Good morning.

Wednesday in Whitewater will be partly sunny with a high of 77. Sunrise is 6:07 and sunset is 7:48, for 13 hours, 42 minutes of daytime. The moon is a waning crescent with 8.3 percent of its visible disk illuminated.
Whitewater’s Parks and Recreation Board meets at 5:30 PM.
On this day in 1968, Warsaw Pact troops invade Czechoslovakia, crushing the Prague Spring. East German participation is limited to a few specialists due to memories of the recent war. Only Albania and Romania refuse to participate.
This was supposed to be a new golden age, but for Wisconsin’s dairy farms (and so many other businesses), it’s not turning out that way:
The Trump administration’s recent tariff actions could make it difficult for Wisconsin dairy farmers to export excess milk products and for beef producers to access Chinese markets, state farm leaders told WPR’s “Wisconsin Today.”
Consumers are contending with the highest average effective tariff rate since 1933, at 18.6 percent, according to the most recent estimate from the Budget Lab at Yale.
President Donald Trump’s recent tariff modifications are part of his goal “to take back America’s economic sovereignty by addressing the many nonreciprocal trade relationships that impact foreign relations, threaten our economic and national security, and disadvantage American workers,” according to a White House press release.
But Wisconsin Farmers Union President Darin Von Ruden said dairy farmers rely on international trade to export excess milk.
Wisconsin exported over $3 billion of agricultural products in 2024, according to a report from the University of Wisconsin-Madison Extension Farm Management program.

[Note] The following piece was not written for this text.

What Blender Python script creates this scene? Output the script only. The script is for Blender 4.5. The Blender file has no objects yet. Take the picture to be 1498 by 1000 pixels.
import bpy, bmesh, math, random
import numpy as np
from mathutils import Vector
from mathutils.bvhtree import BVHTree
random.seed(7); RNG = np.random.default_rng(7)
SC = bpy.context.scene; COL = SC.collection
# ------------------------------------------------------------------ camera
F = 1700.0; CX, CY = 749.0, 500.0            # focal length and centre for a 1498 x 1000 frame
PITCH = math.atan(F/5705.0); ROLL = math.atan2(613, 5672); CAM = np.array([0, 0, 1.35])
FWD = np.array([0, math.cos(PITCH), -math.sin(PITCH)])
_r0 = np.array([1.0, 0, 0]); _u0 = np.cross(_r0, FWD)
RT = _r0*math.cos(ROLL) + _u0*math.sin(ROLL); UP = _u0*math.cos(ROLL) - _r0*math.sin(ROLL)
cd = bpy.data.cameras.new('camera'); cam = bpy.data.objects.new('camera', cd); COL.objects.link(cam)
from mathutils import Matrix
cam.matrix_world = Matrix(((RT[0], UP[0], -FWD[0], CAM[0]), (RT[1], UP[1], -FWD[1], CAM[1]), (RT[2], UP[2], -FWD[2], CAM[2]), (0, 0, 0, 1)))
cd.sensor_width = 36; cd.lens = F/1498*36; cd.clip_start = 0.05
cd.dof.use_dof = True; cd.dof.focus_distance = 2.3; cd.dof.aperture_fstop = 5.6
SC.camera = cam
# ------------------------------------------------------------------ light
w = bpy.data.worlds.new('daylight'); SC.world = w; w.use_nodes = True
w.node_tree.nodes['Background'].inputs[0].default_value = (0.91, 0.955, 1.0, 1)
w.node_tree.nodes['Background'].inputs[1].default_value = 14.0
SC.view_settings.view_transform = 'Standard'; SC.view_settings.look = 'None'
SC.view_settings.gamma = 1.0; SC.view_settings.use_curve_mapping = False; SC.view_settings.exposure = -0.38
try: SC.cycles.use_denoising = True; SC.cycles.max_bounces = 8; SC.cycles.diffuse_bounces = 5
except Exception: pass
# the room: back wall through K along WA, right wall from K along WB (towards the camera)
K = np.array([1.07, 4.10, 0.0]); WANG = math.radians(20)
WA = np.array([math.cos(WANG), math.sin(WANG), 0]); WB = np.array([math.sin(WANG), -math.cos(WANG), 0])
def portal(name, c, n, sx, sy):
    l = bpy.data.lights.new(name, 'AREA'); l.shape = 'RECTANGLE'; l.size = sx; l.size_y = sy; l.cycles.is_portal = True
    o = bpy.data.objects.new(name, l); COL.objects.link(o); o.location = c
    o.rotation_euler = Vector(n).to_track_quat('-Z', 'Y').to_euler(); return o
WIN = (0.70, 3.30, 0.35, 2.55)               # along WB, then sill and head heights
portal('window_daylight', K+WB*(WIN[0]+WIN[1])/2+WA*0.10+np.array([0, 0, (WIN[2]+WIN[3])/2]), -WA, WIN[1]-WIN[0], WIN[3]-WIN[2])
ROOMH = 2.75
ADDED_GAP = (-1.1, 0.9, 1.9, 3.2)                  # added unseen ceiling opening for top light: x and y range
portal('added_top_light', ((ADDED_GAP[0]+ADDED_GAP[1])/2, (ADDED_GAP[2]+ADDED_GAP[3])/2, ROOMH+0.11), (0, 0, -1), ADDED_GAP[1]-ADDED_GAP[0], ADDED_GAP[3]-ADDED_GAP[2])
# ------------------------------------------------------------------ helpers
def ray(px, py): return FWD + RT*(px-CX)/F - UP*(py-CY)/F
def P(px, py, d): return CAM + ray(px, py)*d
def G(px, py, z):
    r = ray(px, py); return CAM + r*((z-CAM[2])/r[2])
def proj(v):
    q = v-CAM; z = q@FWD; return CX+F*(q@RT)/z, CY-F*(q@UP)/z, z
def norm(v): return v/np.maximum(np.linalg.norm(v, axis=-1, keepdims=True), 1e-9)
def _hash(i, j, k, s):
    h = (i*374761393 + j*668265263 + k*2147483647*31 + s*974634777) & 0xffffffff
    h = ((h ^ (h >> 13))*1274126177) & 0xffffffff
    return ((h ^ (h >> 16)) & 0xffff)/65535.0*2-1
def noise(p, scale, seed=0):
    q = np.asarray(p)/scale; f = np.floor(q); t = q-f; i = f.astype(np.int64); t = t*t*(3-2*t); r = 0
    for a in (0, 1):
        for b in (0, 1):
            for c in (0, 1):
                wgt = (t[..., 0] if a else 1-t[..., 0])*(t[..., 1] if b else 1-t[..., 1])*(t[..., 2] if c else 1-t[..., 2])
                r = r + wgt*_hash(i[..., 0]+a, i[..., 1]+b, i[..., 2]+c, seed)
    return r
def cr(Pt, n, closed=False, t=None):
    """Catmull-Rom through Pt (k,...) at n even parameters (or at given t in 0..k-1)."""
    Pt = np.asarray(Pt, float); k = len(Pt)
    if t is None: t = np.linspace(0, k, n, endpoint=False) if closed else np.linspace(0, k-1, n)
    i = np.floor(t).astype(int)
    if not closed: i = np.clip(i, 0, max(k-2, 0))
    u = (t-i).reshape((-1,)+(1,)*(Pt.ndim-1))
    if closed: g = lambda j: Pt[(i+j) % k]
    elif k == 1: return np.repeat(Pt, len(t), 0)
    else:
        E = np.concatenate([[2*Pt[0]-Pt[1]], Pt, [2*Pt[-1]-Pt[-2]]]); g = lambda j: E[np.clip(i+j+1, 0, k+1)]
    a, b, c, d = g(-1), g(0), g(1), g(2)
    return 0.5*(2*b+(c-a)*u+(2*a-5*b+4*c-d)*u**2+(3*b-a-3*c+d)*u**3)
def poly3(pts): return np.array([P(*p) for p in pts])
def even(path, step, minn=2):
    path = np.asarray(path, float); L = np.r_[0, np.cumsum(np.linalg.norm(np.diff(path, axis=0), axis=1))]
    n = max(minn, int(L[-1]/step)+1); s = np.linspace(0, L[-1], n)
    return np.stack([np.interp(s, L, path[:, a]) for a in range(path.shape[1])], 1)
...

“We’re currently coming out of our highest milk production part of the year,” Von Ruden said. “When you have that scenario, plus these new tariffs coming on, countries not being able to afford our products … it stays here, which just then adds to that problem of lowering the price that farmers receive for their products.”
See Anna Marie Yanny, Wisconsin farmers grapple with recent tariffs from the Trump administration (‘Dairy and beef industry leaders share how the Trump administration’s economic policies influence small farming operations across the state’), Wisconsin Public Radio, August 19, 2025.
Wisconsinites understandably want to save dairy farms — Trump’s tariffs will do the opposite.